The upcoming presidential election has reignited buzzwords many of us have already come across: Christian nationalism. But what is it, and why does defining our terms matter?

Say what you will about these two men, but I recently came across an interesting podcast episode by Tucker Carlson interviewing pastor Doug Wilson on this very topic. The critical part of the interview is linked above, but the full interview can be listened to here. Doug is a pastor at Christ Church in Moscow, Idaho and is the author of many books, including Mere Christendom: The Case for Bringing Christianity Back into Modern Culture – Leading by Faith to Convert Secularism (2023). I don’t know much about Doug personally, but a quick Google search displays some pretty hefty titles: apparently he’s a “white supremacist” and “bigoted Christian nationalist.” Of course, these terms don’t mean much these days, but they attempt to paint the picture that Doug is someone we should not be listening to—the consequence of using one’s platform to go against the grain and challenge secular culture today.

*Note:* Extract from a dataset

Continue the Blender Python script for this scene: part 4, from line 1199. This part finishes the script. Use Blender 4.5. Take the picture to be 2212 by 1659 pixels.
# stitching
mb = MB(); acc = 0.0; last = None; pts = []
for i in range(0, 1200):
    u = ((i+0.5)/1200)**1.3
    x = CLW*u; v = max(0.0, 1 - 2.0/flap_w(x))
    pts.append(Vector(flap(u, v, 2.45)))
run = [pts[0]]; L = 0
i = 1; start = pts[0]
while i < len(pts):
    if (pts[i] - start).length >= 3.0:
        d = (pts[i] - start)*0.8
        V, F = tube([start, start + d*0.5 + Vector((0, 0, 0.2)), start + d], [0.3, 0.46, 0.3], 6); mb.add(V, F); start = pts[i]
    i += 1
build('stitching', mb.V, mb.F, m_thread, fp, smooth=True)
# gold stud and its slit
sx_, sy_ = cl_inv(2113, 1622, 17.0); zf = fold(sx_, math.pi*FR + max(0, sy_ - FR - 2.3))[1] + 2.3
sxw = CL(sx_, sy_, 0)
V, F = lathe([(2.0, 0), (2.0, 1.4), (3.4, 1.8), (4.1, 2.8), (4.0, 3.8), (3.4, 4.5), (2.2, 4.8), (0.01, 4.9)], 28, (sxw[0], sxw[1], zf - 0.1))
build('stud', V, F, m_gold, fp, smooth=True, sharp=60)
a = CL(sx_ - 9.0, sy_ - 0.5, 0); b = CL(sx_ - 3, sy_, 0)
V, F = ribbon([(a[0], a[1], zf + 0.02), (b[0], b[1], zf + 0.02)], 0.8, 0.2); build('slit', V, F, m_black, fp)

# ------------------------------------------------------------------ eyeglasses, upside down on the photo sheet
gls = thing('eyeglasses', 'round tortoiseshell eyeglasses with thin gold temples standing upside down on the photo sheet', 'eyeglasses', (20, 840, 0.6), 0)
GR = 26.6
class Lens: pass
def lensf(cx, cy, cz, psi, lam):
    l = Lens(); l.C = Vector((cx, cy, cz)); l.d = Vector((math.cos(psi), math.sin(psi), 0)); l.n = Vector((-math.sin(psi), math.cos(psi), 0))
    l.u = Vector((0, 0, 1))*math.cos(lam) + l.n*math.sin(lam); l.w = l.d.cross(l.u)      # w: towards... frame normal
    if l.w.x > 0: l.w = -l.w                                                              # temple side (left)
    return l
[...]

Despite receiving criticism by both Christians and non-Christians alike, Doug does not shy away from the name Christian nationalist. In fact, he embraces it. Why? Because, unlike those who use the term as a cancel-causing slur, Doug can give a coherent definition that comes from his biblical worldview which can be broken down as such:

Christian = God is above the State + Imposed morality (laws) should come from God

Nationalism = The national structure of our country (i.e., independent and sovereign state, as opposed to a tribalist or globalist structure)

Christian Nationalism = The support of a sovereign nation that formulates its laws around Christian morality

Admittedly, there are a lot of additional terms there that require their own definitions, but I believe it gets Doug’s point across. Perhaps the most controversial part of this definition is that of our country’s laws; a common criticism is that Christians should not be imposing their morality on others. However, Doug explains that this is exactly what law is—a judgement on morality.

The important decision before us is this: what morality? And for Christian nationalists, why the Christian one over the secularist?

Doug makes the argument that the Judeo-Christian heritage, unlike any other belief system or worldview, makes the unique contribution of allowing both order and liberty in society. He also argues that the verdict is out: Christianity does a much better job of protecting this order and liberty than the secularist approach. Praxis Circle, including many of our Contributors, are sympathetic to this view and think that thousands of years of history support this. Below are some clips from our Contributor interviews discussing these ideas:

 

 

 

 

 

 

 

 

 

If you look up the definition of Christian nationalism, one popular Christianity Today article pops up. The reader will quickly realize that their definition (of both Christian nationalism and nationalism itself) is a far cry from that of Doug Wilson, and their explanation of why this viewpoint is dangerous is particularly telling:

Christian nationalism tends to treat other Americans as second-class citizens. If it were fully implemented, it would not respect the full religious liberty of all Americans. Empowering the state through “morals legislation” to regulate conduct always carries the risk of overreaching, setting a bad precedent, and creating governing powers that could be used later be used against Christians. Additionally, Christian nationalism is an ideology held overwhelmingly by white Americans, and it thus tends to exacerbate racial and ethnic cleavages. In recent years, the movement has grown increasingly characterized by fear and by a belief that Christians are victims of persecution. Some are beginning to argue that American Christians need to prepare to fight, physically, to preserve America’s identity, an argument that played into the January 6 riot.

The bold is my emphasis. Some food for thought: What is our country doing today, if not its own secular “morals legislation”? Is not all law an attempt to “regulate conduct”? Surely Christians can have the opinion that the secular State is not above the wisdom of God, and that there are biblical structures that can best promote the liberty and flourishing of each American citizen—Christian or not? In any case, does any morally neutral space exist for any worldview imposed by law (often called “God’s eye view,” as a term or art)?

We do not think such a morally neutral space exists. In any case, name calling is a bad idea. Finally, the idea that self-described “Christian nationalists” like Doug Wilson or those on the mainstream Right (as problematic as that term is) are fascists is absolute nonsense.

The Christian and Enlightenment secular worldviews created our American rights and duties. Fascists believe in large totalitarian government, and the vast majority of traditional American Christians believe in limited government, the kind instituted by the Constitution. See this short video or this book as references here.

If nothing else, this issue shows why definitions are so important in worldview analysis, truth seeking, and language in general. Whether you agree with Doug Wilson’s view of Christian nationalism or not, we have to keep in mind that it is just that: one view (out of many) on the role of government. It’s not some scary group planning forced conversions and charting a path towards The Handmaid’s Taleas much as the political far Left wants you to believe that. There is much room to suspect that these “Christian nationalists” are mostly just rational citizens who aren’t afraid to articulate logical conclusions resulting from their particular worldview.